La lecture des actes de mariage des calvinistes tourangeaux laisse l'impression d'une homogénéité sociale qu'on ne peut trouver chez les catholiques. La liste des professions des garçons (45) qui se sont mariés à Tours ne comporte aucun paysan (même jardinier ou vigneron), aucun homme de peine, très peu de compagnons (cinq ouvriers en soie, deux texiers sur 216); les plus proches du monde rural sont deux maréchaux de forge habitant près de Tours, à Cormery, et qui sont père et fils. Par contre, les marchands (47), les maîtres-ouvriers en soie, les maîtres-passementiers l'emportent largement (31% de marchands, 29% de gens travaillant la soie). Les maîtres-orfèvres réformés dominaient nettement leur corps de métier puisqu'ils étaient 11 sur 18 en 1682; à cette date, les orfèvres catholiques cherchèrent à réduire cette prépondérance, mais bien que leur nombre ait augmenté, ils restèrent minoritaires jusqu'en 1685. Mais, comme à Lyon, les protestants ne contrôlaient qu'une forte minorité de la production de la soie, alors qu'à Nîmes, ils la dominaient largement. De nombreux protestants tourangeaux paraissent avoir été aisés; des marchands bourgeois, comme les Chardon, Soubzmain, Falaiseau possédaient de solides fortunes, avec un patrimoine foncier important comme à Nîmes. Les "hommes à talents" sont nombreux. La liste des métiers relevés dans les actes au premier mariage est la suivante :
- marchands bourgeois : 67
- maîtres-ouvriers en soie : 44
- maîtres-passementiers : 18
- ouvriers en soie et passementiers : 13
- maîtres-orfèvres : 11
- professions de santé : 13
- professions libérales : 9
- architectes, entrepreneurs : 3
- maîtres de métier : 22
- libraire : 1
- pasteurs : 3
- sieur de... : 5
- officier de l'armée du roi : 1
- texiers : 2
- maréchaux de forge : 2
L'étude des conséquences démographiques et économiques de l'Édit de Fontainebleau (1685, révocation de l'édit de Nantes) a donné lieu à de nombreuses discussions, mais, dès le XIXe siècle, on savait que Tours ne s'est pas alors vidée de sa population et que le départ des protestants n'est pas l'unique cause de la décadence de la manufacture de soierie. Sans doute, de nombreux réformés de la province synodale de Maine-Anjou-Touraine ont-ils émigré; ce n'était d'ailleurs pas une attitude nouvelle puisque dès le milieu du XVIe siècle, parmi les huguenots réfugiés à Strasbourg ou à Genève, les Tourangeaux, Angevins... sont nombreux et d'origine sociale et géographique variée, alors qu'il ne leur était pas très facile d'émigrer.
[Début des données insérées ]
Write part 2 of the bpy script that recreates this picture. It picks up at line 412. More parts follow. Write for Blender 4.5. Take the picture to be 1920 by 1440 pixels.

S. Mours estime que 60% au moins des protestants de cette province sont partis et que c'est un des pourcentages les plus forts enregistrés en France; mais cet exode a privé la région de moins de 10 000 habitants. Les plus nombreux se sont établis en Angleterre; d'autres se retrouvent en Hollande, en Allemagne (en particulier en Brandebourg) et quelques-uns se sont fixés en Caroline du Sud. Le rapport de 1698 estime qu'il serait resté à Tours environ 400 "nouveaux convertis", soit une centaine de familles, à la fin du XVIIe siècle.